I live in the so-called "Inland Empire" -- Riverside -- in So-Cal. This place as this hardpan soil filled with granite sand. While this town had been a hub of citrus agriculture for much of its history, I've always thought the dirt sucked. And if I can buy a 25 lb bag of Navels or Valencias for $10, I'd rather grow tomatoes, eggplant, okra and onions.

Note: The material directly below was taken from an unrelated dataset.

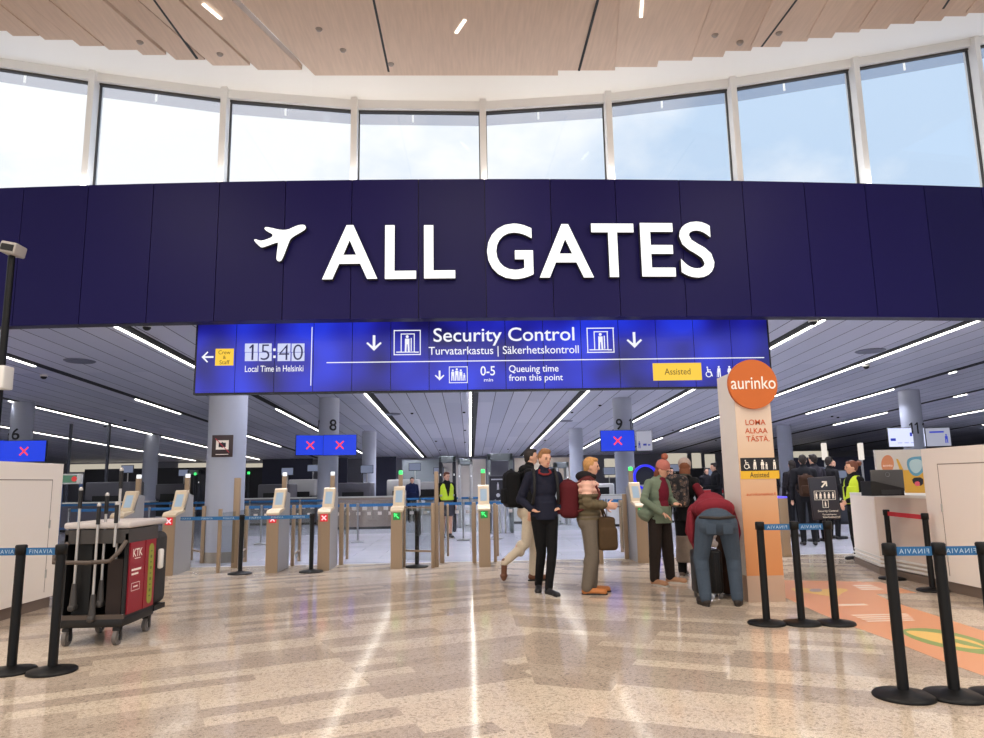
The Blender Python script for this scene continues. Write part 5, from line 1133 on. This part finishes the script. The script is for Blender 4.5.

My soil amendment and long-term modification involved purchase of several 3 cu ft bags of Kelloggs Garden Soil to mix with the hardpan initially, and building the entire garden into an array of raised beds. We go through a 25 lb bag of oranges every five days or so, and I compost the peels in a series of converted vinyl trash cans of the 32 gallon size. I've learned to attenuate the fly and maggot problem, and the composting is a two-phase process. The peels first must rot into a mush that looks like pumpkin pie filling. At that point, the citrus compounds that deter the worms are gone, and I have the biggest army of American Red Worms anywhere in the county. The mush gets transferred to another bin, mixed with some chicken manure or steer-manure-soil-mix, sand is added, and the worms allowed to turn it into worm castings (worm shit) and wiggling red spaghetti recruits for the army. When I plant a new tomato seedling, I don't worry about the rule-of-thumb to avoid planting where last year's tomato was rooted. I dig an 18"-deep hole, and fill it with my compost before adding the seedling -- planted deep for a better root system.

That's the way I do it. Then -- every summer, I get out my pressure canner and can about 10 quarts of Don Bonzi-Ducci's Special Pasta Sauce. And I make the eggplant Parmigiana. If I had a freakin' cow, I'd make my own Mozzarella. But we don't have a place for a cow, and the 5 or 6 lb block of Mozzarella at COSTCO comes at a great price.